Un recién llegado a la tertulia pregunta inocente:
—¿Qué otras ocupaciones tiene usted, don Juan?
—Muchas, y no todas inútiles: paseo por el campo, visito
librerías, voy al teatro y al cine de cuando en cuando, estoy atento a lo que
ocurre en el mundo, hablo y bebo con ustedes los domingos,
atiendo las invitaciones que me llegan, cumplo con los deberes familiares, leo
cada vez más, escribo cada vez menos…
El culto curiosea:
—Cuéntenos algo de lo que haya leído últimamente.
—Tras la siega, que ahora es un suspiro, el verano se
convierte en el tiempo ideal de las lecturas largas, mejor si son de libros con
los que estamos o estuvimos familiarizados: lecturas que rechazan las prisas,
que tampoco exigen la densidad del estudio.
Alguien se apunta un tanto:
—O sea, como los viejos amigos a los que uno ve de tarde en
tarde.
—La comparación, no demasiado original, resulta útil:
efectivamente, hay libros que son viejos amigos.
—Pues díganos uno.
—Estos días he estado leyendo de nuevo el primer tomo de la Decadencia
y caída del Imperio Romano, que publicó Atalanta hace unos años.
—Y qué nos cuenta.
Don Juan es misericordioso:
—Lo que ustedes saben: que es una maravilla de estilo y un pozo
de conocimiento, y que, en gran medida, la idea que tenemos de la caída del
imperio romano, la que nos han dado el cine y la literatura, viene de allí.
Pero en esta ocasión me he entretenido buscando semejanzas entre los
gobernantes romanos y los actuales.
El culto insiste:
—¿Ha encontrado usted algún implacable Tiberio, algún
furioso Calígula, un débil Claudio, un cruel y disoluto Nerón, acaso un repugnante
Vitelio…?
—Cuando niño, estaba convencido de que la depravación de
aquellos monstruos era insuperable y que, por lo tanto, el cristianismo
no fue sino la justicia que merecían y la salvación que, gracias a Dios,
encarriló el mundo. Más tarde pensé que los cristianos exageraron aposta los
vicios romanos para justificar la propia barbarie. Ahora sé que en todas partes
—y en todo tiempo— cuecen habas.
—¿Qué quiere decir?
—Que cualquier observador inteligente, con buena mano y algo
de mala uva, podría quizás hacer hoy lo mismo que hicieron Suetonio o el propio
Gibbon: le bastaría con reparar un poco en Trump, Salvini, Putin, Johnson… No
digamos ya en Mao, en Stalin, en Hitler…
—O en Franco —interrumpe el rojo.
—En Franco y en muchos de los que han venido luego, claro.

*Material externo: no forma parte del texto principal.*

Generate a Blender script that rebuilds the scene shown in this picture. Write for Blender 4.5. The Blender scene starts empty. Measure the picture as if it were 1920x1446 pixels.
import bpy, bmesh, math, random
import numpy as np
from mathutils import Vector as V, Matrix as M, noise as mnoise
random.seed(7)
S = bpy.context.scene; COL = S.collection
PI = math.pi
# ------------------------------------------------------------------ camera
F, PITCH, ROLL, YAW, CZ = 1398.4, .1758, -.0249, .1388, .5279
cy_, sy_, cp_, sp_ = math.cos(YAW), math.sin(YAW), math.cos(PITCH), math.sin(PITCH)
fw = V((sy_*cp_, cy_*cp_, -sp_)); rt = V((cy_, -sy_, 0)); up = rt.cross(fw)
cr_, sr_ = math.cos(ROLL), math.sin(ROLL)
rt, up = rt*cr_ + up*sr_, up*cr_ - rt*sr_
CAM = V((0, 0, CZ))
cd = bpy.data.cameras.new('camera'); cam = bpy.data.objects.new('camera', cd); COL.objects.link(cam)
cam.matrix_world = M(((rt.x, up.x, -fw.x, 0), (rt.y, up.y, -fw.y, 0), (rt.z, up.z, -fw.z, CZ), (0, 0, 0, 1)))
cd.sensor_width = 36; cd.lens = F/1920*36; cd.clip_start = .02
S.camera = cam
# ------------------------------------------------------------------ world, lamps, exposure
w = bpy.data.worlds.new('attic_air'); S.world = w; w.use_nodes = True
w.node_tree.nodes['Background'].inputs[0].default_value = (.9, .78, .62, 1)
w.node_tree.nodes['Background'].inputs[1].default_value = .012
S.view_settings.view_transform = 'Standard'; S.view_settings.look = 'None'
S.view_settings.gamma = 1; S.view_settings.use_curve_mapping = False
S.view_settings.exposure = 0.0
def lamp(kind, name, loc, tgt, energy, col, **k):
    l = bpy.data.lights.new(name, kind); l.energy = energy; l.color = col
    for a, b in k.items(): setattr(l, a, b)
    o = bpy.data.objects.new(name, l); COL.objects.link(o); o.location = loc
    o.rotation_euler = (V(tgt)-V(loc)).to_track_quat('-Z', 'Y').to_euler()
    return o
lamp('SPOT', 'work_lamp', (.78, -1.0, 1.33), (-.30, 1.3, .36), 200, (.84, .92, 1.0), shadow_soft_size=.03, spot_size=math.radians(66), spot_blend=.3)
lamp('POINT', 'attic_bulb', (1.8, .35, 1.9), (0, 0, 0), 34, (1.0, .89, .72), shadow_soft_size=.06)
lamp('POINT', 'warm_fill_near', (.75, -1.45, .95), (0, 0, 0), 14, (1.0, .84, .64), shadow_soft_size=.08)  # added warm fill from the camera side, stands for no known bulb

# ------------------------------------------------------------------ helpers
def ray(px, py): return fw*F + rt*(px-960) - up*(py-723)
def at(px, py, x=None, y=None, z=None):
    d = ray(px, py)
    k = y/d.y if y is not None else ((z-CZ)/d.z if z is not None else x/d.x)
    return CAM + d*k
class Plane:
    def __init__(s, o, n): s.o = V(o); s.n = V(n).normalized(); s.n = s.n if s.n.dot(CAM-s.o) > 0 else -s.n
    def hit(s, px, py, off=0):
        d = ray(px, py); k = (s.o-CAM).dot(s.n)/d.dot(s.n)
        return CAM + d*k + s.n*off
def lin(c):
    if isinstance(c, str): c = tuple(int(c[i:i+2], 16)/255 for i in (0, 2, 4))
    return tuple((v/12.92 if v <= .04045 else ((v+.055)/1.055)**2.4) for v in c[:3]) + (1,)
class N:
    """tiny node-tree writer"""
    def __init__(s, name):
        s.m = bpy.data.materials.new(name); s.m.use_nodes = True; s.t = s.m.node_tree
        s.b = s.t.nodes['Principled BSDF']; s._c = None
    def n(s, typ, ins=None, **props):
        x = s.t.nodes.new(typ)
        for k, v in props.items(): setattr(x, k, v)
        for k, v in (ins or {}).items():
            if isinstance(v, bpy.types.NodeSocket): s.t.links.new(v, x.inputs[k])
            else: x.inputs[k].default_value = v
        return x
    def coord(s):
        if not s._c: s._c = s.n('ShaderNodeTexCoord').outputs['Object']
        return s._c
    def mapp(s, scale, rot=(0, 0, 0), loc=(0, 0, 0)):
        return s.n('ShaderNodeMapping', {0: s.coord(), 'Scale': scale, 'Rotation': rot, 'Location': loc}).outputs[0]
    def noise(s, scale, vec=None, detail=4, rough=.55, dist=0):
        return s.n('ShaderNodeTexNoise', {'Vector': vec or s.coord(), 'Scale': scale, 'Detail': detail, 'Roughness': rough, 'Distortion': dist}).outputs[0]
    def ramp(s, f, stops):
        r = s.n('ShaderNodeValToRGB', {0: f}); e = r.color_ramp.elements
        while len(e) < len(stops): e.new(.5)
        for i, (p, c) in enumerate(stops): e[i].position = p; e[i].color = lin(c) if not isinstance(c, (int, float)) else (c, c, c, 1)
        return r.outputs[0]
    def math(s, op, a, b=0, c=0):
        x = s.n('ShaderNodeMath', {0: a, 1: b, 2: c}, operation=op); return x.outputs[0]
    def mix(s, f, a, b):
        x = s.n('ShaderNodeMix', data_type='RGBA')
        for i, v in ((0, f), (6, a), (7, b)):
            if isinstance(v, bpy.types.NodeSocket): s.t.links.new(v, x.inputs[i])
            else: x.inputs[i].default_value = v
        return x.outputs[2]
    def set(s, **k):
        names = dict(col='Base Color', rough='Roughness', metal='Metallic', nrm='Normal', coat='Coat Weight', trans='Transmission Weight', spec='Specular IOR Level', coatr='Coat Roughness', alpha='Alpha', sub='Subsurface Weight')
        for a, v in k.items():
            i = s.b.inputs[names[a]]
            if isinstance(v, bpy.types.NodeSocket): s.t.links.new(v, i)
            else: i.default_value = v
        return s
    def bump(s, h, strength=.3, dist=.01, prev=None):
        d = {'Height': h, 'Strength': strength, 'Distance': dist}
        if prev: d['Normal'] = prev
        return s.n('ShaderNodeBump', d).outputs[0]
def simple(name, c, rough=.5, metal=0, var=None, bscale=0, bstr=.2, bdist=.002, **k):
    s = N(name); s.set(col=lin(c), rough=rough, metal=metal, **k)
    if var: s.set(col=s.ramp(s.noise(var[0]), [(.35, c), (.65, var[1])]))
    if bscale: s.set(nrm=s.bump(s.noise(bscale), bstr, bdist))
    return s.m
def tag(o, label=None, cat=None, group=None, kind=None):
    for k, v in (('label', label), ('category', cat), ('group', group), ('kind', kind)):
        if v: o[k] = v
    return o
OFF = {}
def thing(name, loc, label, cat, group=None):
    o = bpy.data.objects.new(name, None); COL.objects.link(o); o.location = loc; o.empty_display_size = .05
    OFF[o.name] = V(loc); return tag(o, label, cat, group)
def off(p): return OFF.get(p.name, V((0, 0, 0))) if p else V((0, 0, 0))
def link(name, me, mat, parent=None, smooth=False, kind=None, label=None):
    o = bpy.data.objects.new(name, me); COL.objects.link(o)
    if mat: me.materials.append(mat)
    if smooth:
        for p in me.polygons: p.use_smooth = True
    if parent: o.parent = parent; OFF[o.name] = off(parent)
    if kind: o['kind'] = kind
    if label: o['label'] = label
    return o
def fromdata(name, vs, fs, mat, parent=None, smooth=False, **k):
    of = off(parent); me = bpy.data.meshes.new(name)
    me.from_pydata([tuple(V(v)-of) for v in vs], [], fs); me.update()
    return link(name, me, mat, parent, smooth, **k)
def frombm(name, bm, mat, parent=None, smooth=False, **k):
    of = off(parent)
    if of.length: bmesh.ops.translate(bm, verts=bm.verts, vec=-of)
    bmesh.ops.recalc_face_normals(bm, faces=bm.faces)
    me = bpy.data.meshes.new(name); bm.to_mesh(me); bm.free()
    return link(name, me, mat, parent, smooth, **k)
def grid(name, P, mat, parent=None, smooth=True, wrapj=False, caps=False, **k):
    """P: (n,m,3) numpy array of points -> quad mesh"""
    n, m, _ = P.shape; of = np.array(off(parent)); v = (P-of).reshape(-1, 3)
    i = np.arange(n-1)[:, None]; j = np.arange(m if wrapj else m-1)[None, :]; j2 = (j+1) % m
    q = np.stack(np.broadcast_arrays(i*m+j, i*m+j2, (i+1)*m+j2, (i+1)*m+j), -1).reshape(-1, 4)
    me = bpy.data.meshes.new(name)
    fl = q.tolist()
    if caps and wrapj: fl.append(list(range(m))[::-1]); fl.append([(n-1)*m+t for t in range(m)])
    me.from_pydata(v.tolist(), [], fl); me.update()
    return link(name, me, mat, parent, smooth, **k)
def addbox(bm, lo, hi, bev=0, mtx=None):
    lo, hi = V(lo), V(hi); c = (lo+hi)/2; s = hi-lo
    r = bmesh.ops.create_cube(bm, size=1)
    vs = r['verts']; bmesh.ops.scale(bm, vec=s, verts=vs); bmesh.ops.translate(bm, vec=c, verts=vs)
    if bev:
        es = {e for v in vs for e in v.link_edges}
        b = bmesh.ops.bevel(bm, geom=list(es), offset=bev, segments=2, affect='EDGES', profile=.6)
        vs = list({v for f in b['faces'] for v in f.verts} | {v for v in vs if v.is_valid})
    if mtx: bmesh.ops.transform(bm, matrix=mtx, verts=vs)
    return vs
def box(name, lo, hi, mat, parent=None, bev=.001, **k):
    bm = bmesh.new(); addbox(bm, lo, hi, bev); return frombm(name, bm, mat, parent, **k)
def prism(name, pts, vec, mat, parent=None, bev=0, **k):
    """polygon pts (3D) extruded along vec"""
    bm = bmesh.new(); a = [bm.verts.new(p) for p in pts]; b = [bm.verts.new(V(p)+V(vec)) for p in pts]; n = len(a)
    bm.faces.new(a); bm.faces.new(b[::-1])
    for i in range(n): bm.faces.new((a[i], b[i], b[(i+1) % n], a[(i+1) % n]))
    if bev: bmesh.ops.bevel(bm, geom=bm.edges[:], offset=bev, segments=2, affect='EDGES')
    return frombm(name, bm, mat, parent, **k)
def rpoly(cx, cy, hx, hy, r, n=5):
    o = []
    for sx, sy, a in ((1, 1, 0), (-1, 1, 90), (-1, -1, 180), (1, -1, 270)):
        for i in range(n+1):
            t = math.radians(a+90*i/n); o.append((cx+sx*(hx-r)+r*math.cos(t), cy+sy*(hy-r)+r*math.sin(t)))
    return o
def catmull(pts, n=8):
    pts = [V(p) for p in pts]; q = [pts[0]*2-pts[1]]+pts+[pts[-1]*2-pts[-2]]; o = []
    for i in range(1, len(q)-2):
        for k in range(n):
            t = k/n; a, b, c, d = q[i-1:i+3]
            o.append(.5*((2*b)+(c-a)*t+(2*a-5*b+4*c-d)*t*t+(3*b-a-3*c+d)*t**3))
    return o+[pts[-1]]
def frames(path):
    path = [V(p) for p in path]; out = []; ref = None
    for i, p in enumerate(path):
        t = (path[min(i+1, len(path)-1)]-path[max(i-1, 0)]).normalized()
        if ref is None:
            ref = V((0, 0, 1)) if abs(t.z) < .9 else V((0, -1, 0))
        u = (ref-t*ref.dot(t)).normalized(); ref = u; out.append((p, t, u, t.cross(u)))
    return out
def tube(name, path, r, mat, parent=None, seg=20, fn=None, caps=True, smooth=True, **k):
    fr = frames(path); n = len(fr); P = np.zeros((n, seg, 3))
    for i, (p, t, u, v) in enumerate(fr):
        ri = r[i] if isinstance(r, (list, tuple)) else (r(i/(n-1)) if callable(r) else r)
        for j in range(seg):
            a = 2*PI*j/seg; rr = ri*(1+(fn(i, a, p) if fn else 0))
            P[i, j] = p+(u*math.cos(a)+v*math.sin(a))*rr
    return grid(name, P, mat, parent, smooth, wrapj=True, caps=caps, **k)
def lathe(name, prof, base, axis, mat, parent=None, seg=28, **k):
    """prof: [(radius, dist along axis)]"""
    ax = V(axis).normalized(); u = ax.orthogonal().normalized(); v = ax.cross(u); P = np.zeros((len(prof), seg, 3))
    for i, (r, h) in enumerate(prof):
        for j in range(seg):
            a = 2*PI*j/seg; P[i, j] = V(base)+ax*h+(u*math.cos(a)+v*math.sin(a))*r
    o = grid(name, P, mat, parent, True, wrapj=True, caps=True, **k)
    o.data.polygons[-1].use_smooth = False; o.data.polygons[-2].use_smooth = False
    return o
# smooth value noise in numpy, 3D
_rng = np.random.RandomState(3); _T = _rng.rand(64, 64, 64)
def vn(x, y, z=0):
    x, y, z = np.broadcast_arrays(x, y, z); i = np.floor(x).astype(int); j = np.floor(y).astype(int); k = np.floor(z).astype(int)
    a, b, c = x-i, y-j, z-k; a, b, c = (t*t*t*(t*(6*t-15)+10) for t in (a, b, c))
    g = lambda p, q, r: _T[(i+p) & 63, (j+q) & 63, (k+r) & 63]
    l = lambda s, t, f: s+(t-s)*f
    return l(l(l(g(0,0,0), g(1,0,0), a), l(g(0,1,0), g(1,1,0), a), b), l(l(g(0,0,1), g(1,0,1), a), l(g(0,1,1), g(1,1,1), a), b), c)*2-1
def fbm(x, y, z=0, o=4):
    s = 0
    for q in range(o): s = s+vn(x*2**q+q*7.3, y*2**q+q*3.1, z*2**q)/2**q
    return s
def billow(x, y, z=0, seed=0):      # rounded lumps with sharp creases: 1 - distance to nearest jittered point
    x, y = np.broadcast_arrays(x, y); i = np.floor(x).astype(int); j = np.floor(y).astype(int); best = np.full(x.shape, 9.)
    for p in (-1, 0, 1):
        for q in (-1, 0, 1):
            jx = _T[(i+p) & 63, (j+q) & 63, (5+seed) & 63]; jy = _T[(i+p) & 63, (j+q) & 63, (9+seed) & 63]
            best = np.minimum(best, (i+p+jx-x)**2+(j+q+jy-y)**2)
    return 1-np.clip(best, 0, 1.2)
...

¿No piensa usted, por ejemplo, que, teniendo como tenemos encima la espada de
Damocles de las elecciones, es una grave irresponsabilidad de algunos de
nuestros dirigentes olvidar que el tiempo de un príncipe es propiedad de su
pueblo y abandonarse al disfrute de los placeres inocentes pero
triviales del verano? ¿No ve usted muy improbable que los ojos
felizmente inconscientes de los veraneantes descubran en su propia inconsciente
felicidad las semillas de la decadencia y de la corrupción?
—No se ponga intenso, don Juan —reconviene el cínico.

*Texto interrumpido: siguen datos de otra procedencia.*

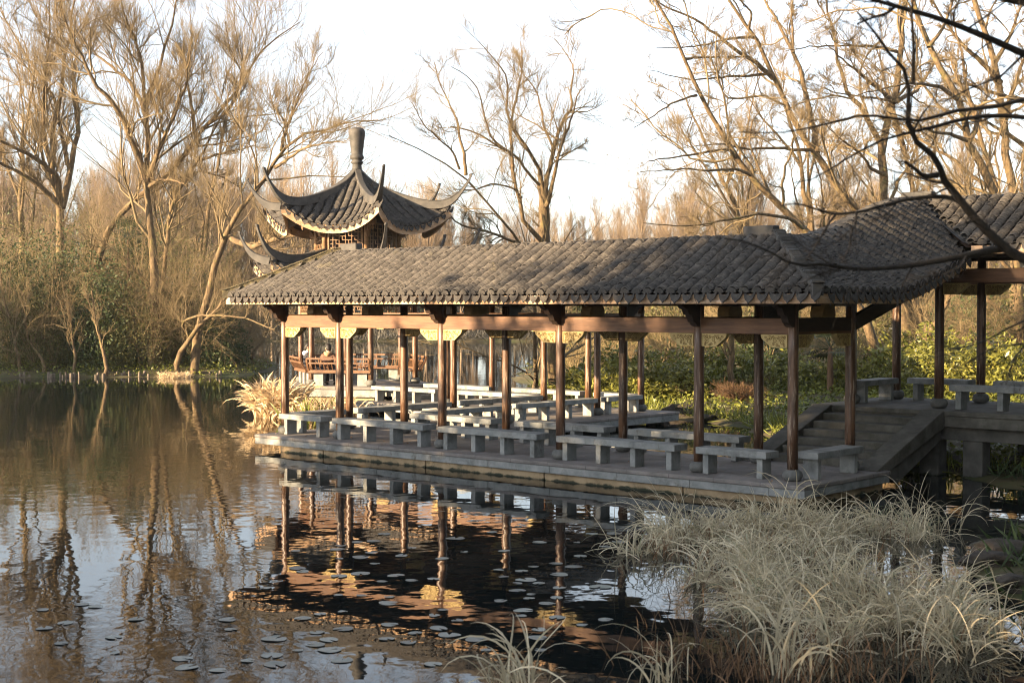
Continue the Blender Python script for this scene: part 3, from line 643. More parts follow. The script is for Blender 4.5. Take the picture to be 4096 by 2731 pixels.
bench('sunlit bench on the far edge of the rear deck, nearest the pavilion', (-6.7, Y3), (-3.8, Y3))
bench('sunlit bench on the far edge of the rear deck, in its middle', (-3.05, Y3), (-.15, Y3))
bench('sunlit short bench on the far edge of the rear deck, before the green bank', (.35, Y3), (1.75, Y3))
bench('shaded short bench on the left edge of the raised deck above the stairs', (X4+.02, YU0+.15), (X4+.02, YU1-.35), ZU)
bench('shaded bench at the back edge of the raised deck between two dark pillars', (X4+.35, YU1), (X5-.2, YU1), ZU)
bench('shaded bench at the back edge of the raised deck, at the far right', (X5+.35, YU1), (X5+3.0, YU1), ZU)
bench('long shaded bench along the front edge of the raised deck', (X5+.3, YU0), (X5+3.2, YU0), ZU)

# ------------------------------------------------------------------ hexagonal pavilion with a double roof
PC = np.array([-9.3, 10.7]); PZ = 0.43; PHI = R(-90); C30 = math.cos(PI/6); T30 = math.tan(PI/6)
def hexv(k, r): a = PHI + k*PI/3; return PC + r*np.array([math.cos(a), math.sin(a)])
pv = thing('hexagonal_pavilion', 'six sided pavilion with two tiers of upswept roofs and a bulb finial', 'pavilion')
def interp(xs, ys): return lambda v: np.interp(v, xs, ys)
def hex_roof(name, mid, cor, d_in, d_out, seed, ridge_prof, power=2.2, pull=.40):
    """mid: z of roof along a face's centre line by distance d; cor: z along corner line by radius r"""
    parts = []; rng = np.random.default_rng(seed); drips = []; caps = []
    root = None; sv = []; sf = []; fasc = []
    for k in range(6):
        an = PHI+PI/6+k*PI/3; n = np.array([math.cos(an), math.sin(an)]); t = np.array([-n[1], n[0]])
        def surf(u, d):
            u = np.asarray(u, float); d = np.asarray(d, float); d = np.maximum(d, d_in*.5)
            q = np.clip(np.abs(u)/(d*T30+1e-6), 0, 1.05)**power; zm = mid(d); zc = cor(d/C30)
            dx = d - pull*(d/d_out)**2*np.clip(1-(np.abs(u)/(d*T30+1e-6))**2, 0, 1)
            xy = PC + dx[..., None]*n + u[..., None]*t
            return np.concatenate([xy, (zm+(zc-zm)*q)[..., None]], -1)
        us = np.arange(-12, 13)*0.252; ds = np.arange(d_out, d_in, -0.056)
        U, D = np.meshgrid(us, ds, indexing='ij'); ok = np.abs(U) < D*T30-.05
        parts.append(tiles(surf, np.stack([U[ok], D[ok]], 1), seed=seed+k, r=.094))
        U2 = U+.126; ok = np.abs(U2) < D*T30-.03; parts.append(tiles(surf, np.stack([U2[ok], D[ok]], 1), kind='pan', r=.085, seed=seed+k+50))
        dr, cp, wi = MB(), MB(), MB()
        for j, u in enumerate(us):
            if abs(u) < d_out*T30-.02:
                sl = (surf(np.array(u+.1), np.array(d_out))-surf(np.array(u-.1), np.array(d_out)))[2]/.2
                eave_trim(dr, cp, wi, surf(np.array(u), np.array(d_out)), np.array([*t, sl]), n, 1, rng)
        drips.append(dr); caps.append(cp)
        uu = np.linspace(-(d_out-.03)*T30, (d_out-.03)*T30, 25); P = surf(uu, np.full(25, d_out-.03)); P0 = P-np.array([*(n*.05), 0]); f = MB()
        for i in range(24):
            a, b, c0, c1 = P[i], P[i+1], P0[i], P0[i+1]
            f.hexa([a-(0, 0, .25), b-(0, 0, .25), c1-(0, 0, .25), c0-(0, 0, .25), a+(0, 0, .01), b+(0, 0, .01), c1+(0, 0, .01), c0+(0, 0, .01)])
        fasc.append(f)
        dd = np.linspace(d_in, d_out-.06, 8)
        for i, d in enumerate(dd):
            u = np.linspace(-d*T30, d*T30, 13); p = surf(u, np.full(13, d)); p[:, 2] -= .04; b = len(sv); sv += p.tolist()
            if i: sf += [[b+j-13, b+j-12, b+j+1, b+j] for j in range(12)]
    V, Q, rn = join_np(parts)
    tl = link(name, np_mesh(name, V, Q, rn), M['tile'], pv)
    for dr, cp, f in zip(drips, caps, fasc):
        dr.build('drip_tile_row', M['tile'], tl); cp.build('end_tile_row', M['tile'], tl); f.build('eave_board', M['fascia'], pv)
    MB().add(sv, sf).build('soffit', M['dark'], pv)
    # swept corner ridges with upturned horns
    rr, zz, hh, ww = (np.array(x) for x in zip(*ridge_prof))
    s = np.linspace(0, 1, 40); q = np.linspace(0, 1, len(rr)); rr, zz, hh, ww = (np.interp(s, q, x) for x in (rr, zz, hh, ww))
    ker = np.array([1, 2, 3, 2, 1])/9
    for _ in range(2):
        for a in (rr, zz, hh, ww): a[2:-2] = np.convolve(a, ker, 'valid')
    hh = hh*.84; rr = rr*(1 if d_out < 3 else .945)
    for k in range(6):
        a = PHI+k*PI/3; e = np.array([math.cos(a), math.sin(a)]); t = np.array([-e[1], e[0]]); m = MB(); vs = []; fs = []
        T = np.stack([np.gradient(rr), np.gradient(zz)], 1); T /= np.linalg.norm(T, axis=1, keepdims=True)
        for i in range(40):
            nr, nz = -T[i, 1], T[i, 0]            # up-normal in the (r,z) plane
            for (sx, sh) in ((-1, 1), (-.8, .18), (-.8, .10), (-1, .08), (-.75, 0), (.75, 0), (1, .08), (.8, .10), (.8, .18), (1, 1)):
                r_ = rr[i]-nr*hh[i]*sh; z_ = zz[i]-nz*hh[i]*sh; p = PC+e*r_+t*ww[i]*sx; vs.append((p[0], p[1], z_))
        for i in range(39):
            fs += [[i*10+j, i*10+(j+1) % 10, (i+1)*10+(j+1) % 10, (i+1)*10+j] for j in range(10)]
        fs.append(list(range(10))); fs.append([390+j for j in range(10)][::-1]); m.add(vs, fs)
        h = m.build('corner_ridge', M['ridge'], pv)
        tip = MB(); p = PC+e*rr[-1]; z = zz[-1]; p0 = PC+e*(rr[-1]-.05)
        tip.hexa([(*(p0-t*.045), z-.06), (*(p0+t*.045), z-.06), (*(p+e*.06+t*.045), z-.03), (*(p+e*.06-t*.045), z-.03),
                  (*(p0-t*.04), z+.02), (*(p0+t*.04), z+.02), (*(p+e*.07+t*.04), z+.045), (*(p+e*.07-t*.04), z+.045)])
        tip.build('ridge_tip', M['ridge'], h, bevel=.015)
    return tl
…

—Perdón. Será por los amenes del verano: tiempo de melancolía
y pesimismo, de estrés posvacacional.
—Si no tiene usted vacaciones; si ya viene la vendimia,
alegre como el vino que anuncia…
—Lleva usted razón.
—Pues entonces brindemos. Por la vendimia, por el vino que
ha de llegar, por los libros, por Gibbon, por los emperadores romanos, por
Valle Inclán y el ruedo ibérico…
—Frena, que te estrellas —dice un sensato.
Don Juan remata:
—Y por los dirigentes políticos, para que se apresuren a
evitarnos la vergüenza de repetir las elecciones y de ver a las claras su
formidable ineptitud…
—…roguemos al Señor —el cínico no pierde oportunidad.
—Roguemos y brindemos.
Brindamos. Por todo eso; porque estamos vivos y no somos aún
irremediablemente tontos; por ustedes, misericordiosos lectores, que también lo
están y no lo son: buen curso para todos.